L’application que le gouvernement fera de cette recommandation sera tout autre. « On a été très ambigus dans le rapport à ce sujet. Ça me choque encore ! Je suis en colère. » Rapidement après le dépôt de l’ultime rapport, le gouvernement mettra en place un groupe de travail sur l’enseignement privé. « Cela a permis au lobby des institutions privées d’utiliser ce comité pour élargir le financement, pour le solidifier et pour créer aussi un fort lobby. »
 

L’anglicisation des immigrants

L’autre grand débat de la Commission Parent est celui de l’anglicisation des immigrants. Guy Rocher raconte : « Je n’ai jamais eu l’occasion de reparler de ce débat que nous avons eu à la Commission Parent. Mais il a constitué, pour moi en tout cas, un des moments difficiles de la Commission Parent. Probablement un débat plus difficile que celui concernant la confessionnalité, où finalement, on voyait assez clair, malgré tout. »

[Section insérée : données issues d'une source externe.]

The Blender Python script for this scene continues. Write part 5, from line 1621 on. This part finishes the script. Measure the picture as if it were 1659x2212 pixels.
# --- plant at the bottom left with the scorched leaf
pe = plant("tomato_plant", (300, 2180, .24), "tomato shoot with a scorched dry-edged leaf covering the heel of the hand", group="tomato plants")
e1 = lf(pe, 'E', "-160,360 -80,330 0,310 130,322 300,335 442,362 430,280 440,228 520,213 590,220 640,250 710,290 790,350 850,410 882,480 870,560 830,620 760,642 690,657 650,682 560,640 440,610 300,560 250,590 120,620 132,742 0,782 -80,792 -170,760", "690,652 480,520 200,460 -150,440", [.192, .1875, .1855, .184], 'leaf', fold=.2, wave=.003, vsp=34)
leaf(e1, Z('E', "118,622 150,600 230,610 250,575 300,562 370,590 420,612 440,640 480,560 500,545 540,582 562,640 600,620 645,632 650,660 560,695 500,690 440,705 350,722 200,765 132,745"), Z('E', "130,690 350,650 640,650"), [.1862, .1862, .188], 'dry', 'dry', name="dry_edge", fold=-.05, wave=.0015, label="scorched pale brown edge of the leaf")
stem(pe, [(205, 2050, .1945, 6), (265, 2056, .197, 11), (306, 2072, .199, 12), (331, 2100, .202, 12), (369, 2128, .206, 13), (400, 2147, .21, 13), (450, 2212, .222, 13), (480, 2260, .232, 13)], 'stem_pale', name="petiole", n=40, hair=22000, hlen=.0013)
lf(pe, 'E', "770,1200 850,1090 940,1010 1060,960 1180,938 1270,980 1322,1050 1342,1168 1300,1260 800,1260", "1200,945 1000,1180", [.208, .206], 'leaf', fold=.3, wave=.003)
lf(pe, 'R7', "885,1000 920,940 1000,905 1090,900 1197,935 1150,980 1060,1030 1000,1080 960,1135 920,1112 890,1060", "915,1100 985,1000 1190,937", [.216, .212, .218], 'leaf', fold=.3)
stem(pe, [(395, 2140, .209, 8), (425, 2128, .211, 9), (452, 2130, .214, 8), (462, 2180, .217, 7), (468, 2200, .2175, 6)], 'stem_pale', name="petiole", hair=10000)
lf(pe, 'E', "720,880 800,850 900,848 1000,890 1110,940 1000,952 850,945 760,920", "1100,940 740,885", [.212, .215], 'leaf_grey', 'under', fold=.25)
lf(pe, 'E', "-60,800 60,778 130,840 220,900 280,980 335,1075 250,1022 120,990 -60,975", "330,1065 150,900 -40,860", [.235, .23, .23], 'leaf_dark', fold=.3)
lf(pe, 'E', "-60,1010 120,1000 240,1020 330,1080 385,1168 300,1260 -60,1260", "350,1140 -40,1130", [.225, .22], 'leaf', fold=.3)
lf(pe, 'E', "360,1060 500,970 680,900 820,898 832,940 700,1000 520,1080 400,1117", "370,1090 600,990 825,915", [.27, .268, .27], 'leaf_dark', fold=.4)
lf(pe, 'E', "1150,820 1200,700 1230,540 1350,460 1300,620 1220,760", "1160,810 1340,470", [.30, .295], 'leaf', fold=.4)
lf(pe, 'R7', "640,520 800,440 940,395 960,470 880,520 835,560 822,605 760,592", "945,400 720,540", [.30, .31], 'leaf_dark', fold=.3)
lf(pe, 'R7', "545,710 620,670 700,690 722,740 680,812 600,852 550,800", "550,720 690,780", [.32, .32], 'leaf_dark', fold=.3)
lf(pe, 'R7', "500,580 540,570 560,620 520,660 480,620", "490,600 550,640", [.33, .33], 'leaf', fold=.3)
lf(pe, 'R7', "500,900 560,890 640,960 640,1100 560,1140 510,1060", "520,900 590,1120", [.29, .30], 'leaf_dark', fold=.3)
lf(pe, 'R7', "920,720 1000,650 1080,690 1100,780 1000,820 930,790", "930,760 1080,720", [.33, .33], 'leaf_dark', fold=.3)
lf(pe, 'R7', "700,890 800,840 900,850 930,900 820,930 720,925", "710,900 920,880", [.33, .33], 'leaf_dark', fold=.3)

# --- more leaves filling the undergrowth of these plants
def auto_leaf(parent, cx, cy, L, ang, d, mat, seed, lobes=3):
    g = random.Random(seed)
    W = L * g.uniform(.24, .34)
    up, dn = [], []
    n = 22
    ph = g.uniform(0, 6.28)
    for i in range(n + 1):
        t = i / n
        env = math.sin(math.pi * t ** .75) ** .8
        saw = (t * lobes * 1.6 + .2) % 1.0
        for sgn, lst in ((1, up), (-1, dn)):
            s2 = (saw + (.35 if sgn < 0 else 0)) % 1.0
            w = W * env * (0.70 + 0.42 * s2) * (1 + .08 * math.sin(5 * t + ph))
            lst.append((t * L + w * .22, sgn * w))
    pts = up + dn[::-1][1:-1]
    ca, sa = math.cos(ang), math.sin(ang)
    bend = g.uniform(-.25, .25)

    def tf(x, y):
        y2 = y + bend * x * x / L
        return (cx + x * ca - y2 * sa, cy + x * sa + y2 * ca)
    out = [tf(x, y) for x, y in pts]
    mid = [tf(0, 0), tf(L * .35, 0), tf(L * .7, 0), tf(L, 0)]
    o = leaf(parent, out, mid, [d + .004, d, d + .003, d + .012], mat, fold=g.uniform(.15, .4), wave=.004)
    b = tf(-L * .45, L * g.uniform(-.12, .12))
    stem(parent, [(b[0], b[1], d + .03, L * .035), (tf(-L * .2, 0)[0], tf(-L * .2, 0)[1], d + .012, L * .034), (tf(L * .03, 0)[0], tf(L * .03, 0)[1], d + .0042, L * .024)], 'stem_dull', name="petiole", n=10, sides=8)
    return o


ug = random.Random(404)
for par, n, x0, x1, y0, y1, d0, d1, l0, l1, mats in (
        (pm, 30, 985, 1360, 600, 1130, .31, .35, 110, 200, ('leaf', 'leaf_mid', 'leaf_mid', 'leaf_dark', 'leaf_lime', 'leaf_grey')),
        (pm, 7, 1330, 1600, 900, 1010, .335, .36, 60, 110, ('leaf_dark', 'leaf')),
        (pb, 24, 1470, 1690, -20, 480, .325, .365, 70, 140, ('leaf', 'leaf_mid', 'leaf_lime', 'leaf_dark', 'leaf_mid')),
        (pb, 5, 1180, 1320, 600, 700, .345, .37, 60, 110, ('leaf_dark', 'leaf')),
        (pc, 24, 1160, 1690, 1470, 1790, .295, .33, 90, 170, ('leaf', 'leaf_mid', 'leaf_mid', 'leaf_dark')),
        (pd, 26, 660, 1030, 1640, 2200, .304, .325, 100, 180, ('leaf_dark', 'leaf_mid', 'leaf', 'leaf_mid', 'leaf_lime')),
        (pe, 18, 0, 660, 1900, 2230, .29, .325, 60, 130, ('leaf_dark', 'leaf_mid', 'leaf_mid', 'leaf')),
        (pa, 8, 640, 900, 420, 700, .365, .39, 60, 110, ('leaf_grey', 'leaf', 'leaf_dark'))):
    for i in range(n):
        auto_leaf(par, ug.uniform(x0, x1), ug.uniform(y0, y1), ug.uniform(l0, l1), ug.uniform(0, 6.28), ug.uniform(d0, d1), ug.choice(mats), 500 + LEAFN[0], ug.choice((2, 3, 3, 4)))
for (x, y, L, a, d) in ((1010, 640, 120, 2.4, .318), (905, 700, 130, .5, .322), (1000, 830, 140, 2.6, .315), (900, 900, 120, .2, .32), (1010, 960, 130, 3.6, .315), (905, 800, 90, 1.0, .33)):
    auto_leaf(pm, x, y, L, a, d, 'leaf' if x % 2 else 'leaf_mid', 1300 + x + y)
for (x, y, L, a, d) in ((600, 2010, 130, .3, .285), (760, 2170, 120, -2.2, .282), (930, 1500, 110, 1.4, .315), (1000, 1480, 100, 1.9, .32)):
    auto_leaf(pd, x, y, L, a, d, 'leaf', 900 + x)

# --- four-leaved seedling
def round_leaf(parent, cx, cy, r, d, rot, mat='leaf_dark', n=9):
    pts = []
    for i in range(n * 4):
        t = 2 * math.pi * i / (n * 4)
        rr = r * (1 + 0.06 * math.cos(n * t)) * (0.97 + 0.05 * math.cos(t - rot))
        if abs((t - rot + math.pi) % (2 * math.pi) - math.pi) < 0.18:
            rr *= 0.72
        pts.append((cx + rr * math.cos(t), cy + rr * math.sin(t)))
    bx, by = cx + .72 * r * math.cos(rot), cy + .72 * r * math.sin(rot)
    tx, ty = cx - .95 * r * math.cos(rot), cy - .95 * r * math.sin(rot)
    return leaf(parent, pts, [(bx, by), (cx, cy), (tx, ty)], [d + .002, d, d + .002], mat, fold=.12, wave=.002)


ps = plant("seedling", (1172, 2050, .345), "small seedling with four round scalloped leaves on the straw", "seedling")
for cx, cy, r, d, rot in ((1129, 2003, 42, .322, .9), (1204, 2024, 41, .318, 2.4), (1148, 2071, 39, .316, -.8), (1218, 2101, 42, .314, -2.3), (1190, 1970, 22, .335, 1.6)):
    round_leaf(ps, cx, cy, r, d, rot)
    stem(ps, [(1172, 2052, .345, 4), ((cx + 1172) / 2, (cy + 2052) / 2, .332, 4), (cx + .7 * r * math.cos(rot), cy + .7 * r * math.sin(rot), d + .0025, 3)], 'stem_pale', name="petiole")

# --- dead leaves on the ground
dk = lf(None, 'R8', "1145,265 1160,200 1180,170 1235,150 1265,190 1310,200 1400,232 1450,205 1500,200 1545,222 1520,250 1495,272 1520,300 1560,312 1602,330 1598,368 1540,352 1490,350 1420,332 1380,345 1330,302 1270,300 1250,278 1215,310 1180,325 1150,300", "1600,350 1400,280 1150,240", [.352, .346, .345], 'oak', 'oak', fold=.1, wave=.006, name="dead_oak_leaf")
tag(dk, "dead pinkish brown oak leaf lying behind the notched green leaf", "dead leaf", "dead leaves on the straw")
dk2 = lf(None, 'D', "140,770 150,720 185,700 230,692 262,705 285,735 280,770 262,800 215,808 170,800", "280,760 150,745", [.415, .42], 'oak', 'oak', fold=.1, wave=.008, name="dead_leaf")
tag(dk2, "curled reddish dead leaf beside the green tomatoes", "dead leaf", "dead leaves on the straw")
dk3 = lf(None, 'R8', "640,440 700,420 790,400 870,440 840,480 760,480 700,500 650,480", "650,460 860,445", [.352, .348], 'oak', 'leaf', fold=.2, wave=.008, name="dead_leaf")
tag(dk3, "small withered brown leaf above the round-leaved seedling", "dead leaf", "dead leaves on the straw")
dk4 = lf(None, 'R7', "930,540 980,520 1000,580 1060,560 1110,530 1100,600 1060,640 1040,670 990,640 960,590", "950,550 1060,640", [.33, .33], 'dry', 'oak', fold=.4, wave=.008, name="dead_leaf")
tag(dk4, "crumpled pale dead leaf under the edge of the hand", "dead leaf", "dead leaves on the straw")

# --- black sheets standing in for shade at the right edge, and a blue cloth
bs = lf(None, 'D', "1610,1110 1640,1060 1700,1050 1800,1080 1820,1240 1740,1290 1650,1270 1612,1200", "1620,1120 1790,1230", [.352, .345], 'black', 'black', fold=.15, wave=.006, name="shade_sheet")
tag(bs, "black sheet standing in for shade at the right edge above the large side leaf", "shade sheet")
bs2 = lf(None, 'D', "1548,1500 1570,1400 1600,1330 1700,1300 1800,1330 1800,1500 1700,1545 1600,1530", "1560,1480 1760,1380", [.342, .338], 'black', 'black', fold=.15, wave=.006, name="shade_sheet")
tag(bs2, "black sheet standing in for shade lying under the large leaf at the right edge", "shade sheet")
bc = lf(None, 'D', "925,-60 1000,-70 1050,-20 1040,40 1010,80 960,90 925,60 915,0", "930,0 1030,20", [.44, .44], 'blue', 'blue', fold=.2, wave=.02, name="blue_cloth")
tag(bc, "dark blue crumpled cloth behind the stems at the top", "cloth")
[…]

Ce débat brise à nouveau l’unité de la Commission. Jeanne Lapointe, sœur Marie-Laurent de Rome et Guy Rocher en viennent à développer une argumentation justifiant que des mesures étatiques soient prises afin que « les immigrants envoient leurs enfants à l’école française ». Cette éventualité est solidement repoussée par Gérard Filion et Paul Laroque, de même que par les commissaires anglophones, David Munroe et John McIlhone. Quant au président, il demeure neutre, fidèle à son habitude. 

La Commission Parent ne statuera pas sur la question. Mais Guy Rocher aura l’occasion d’y revenir puisqu’il fera partie de l’équipe qui épaulera le Dr Laurin pour la rédaction de la loi 101.
 

À la croisée des chemins

Sur ces questions de l’école privée et de la loi 101 au cégep, le Québec est à la croisée des chemins. « Notre système scolaire, de plus en plus ségrégé, court le risque d’atteindre un point de bascule et de reculer sur l’équité », déclarait, il y a déjà 6 ans, le Conseil supérieur de l’éducation dans son Rapport. Mais notre élite s’est bien gardée d’entendre la sonnette d’alarme. Il n’y a évidemment rien à attendre sur cette question du gouvernement Legault. Tout comme sur la loi 101 au cégep.

Quant à Québec solidaire, il a adopté lors de la dernière campagne électorale, « un plan pour transférer graduellement au réseau public les subventions données aux écoles privées et permettre à ces écoles de s'intégrer au réseau public avec leur personnel », mais il en a peu parlé. Même silence sur la question de la loi au cégep. Manifestement, on ne veut pas déplaire à sa base électorale qui envoie ses enfants à l’école privée et au cégep anglais.

Alors, au Parti Québécois de relever ce défi et d’en faire des thèmes majeurs de la prochaine campagne électorale. Ce serait faire preuve d’un réel courage politique, qui serait annonciateur de sa détermination à mener le combat pour l’indépendance.